Wprowadzenie do modlitwy na Niedzielę Wniebowstąpienia Pańskiego, 12 maja
Tekst: Dz 1, 1-11
Prośba: o wolność serca i otwartość na Ducha Świętego.
Myśli pomocne w rozważaniu:
…o wszystkim, co Jezus czynił i czego nauczał od początku… Im też po swojej męce dał wiele dowodów, że żyje…
- Ewangelia jest o wszystkim, co Jezus czynił i nauczał. Słowa i czyny Boga wobec człowieka. Bóg, który nie przestaje działać w człowieku i świecie, który nieustannie zabiega o człowieka, szuka Go (a równocześnie człowiek szukać Boga – jest jedno i drugie). Człowiek żyjący Ewangelią to taki, który żyje słowem Boga i Jego czynami: przyjmuje Boże działanie wobec siebie i staje się do Niego podobny przez to, że podobnie czyni ludziom wokół siebie. Stawać się jak Bóg, podobny do Jezusa mocą Ducha Świętego. To nasza droga i cel tej drogi.

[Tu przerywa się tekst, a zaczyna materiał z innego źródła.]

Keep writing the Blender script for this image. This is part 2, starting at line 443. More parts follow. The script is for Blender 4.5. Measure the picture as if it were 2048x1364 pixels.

- W tym wszystkim Bóg daje wiele dowodów, że żyje. Spore części świata uważają, że Boga nie ma, że umarł, że nie interesuje się człowiekiem i światem albo że Bóg go nie obchodzi. Ale przecież w Bogu „żyjemy, poruszamy się i jesteśmy”. Bogiem oddychamy. On sam w ogóle nie zraża się tym, że człowiek uważa, iż Bóg „umarł”. On ciągle daje dowody tego, że żyje… Czy postrzegasz Go w sobie i wokół siebie? Jak przeżywasz Boga?
…wkrótce zostaniecie ochrzczeni Duchem Świętym.
- To wszystko, co Bóg chce uczynić w nas i dla nas i przez nas – dzieje się mocą Ducha Świętego. Bez Jego pomocy nie jesteśmy w stanie powiedzieć, że Jezus jest Panem. Duch pozwala nam przybliżać się do Boga; On czyni w nas przestrzeń na modlitwę i On tę modlitwę prowadzi. On sam staje się w nas modlitwą, bo wie najlepiej, co uwielbi Ojca, wie też, czego nam potrzeba. Ważne, by przyzywać Ducha Świętego każdego dnia. Przyzywać, jakby miał przyjść, chociaż On zawsze zamieszkuje nas. „Przychodzi” z wnętrza naszego serca, naszego ducha. Tam jest Jego świątynia, w której pragnie, by Mu oddawać cześć „w duchu i prawdzie”.
Po tych słowach uniósł się w ich obecności w górę i obłok zabrał Go im sprzed oczu.
- Jezus odchodzi i uczniowie, a więc i my, nie zobaczymy Go już w takiej postaci. Czy w swoim sercu pozwolisz Mu odejść? Czy Jego odejście budzi w Tobie tęsknotę za Nim? Odszedł i zarazem JEST OBECNY. Jest niewidzialny, a zarazem daje się roz-poznać na różne sposoby. Jest niby daleko, a tak blisko, że „aż Go nie widać”. Pozwolić odejść nawet Jezusowi, ale to wszystko jest po to, by się z Nim ostatecznie zjednoczyć całkowicie i na zawsze. Nasze życie jest równocześnie procesem – drogą, podczas której korzystając z tego świata powoli uczymy się tego, byśmy sami odchodzili i byli „nieobecni” dla niczego i nikogo. Nieobecni – oznacza wolni, aby to wszystko co, opuszczę dla imienia Jezusa, odzyskać w Nim, kiedyś, nie wiadomo kiedy.
Na koniec tej modlitwy porozmawiaj z Jezusem o tym wszystkim, co Cię najbardziej poruszy, co przeżyjesz jako ważne dla Twego życia. Te poruszenia zapisz w swoim dzienniku, by bardziej Cię dotknęły i miały moc przemienić Twoje życie.
Z czym stanę przed Bogiem? Co mu przyniosę, co pokażę, co dam?…Czy z brakiem chęci na mówienie o Nim? Z lenistwem? Z marnowaniem czasu na nicnierobienie?…Przecież On każdego dnia daje mi szansę na czynienie tego co się Jemu podoba, co proponuje, co daje przez Słowo Boże…Dał samego siebie. I wciąż daje. Czy skorzystam? Tak! Bo po to to wszystko! Aby znaleźć się potem tam gdzie On jest, gdzie dziś poszedł. Aby odzyskać siebie w Nim.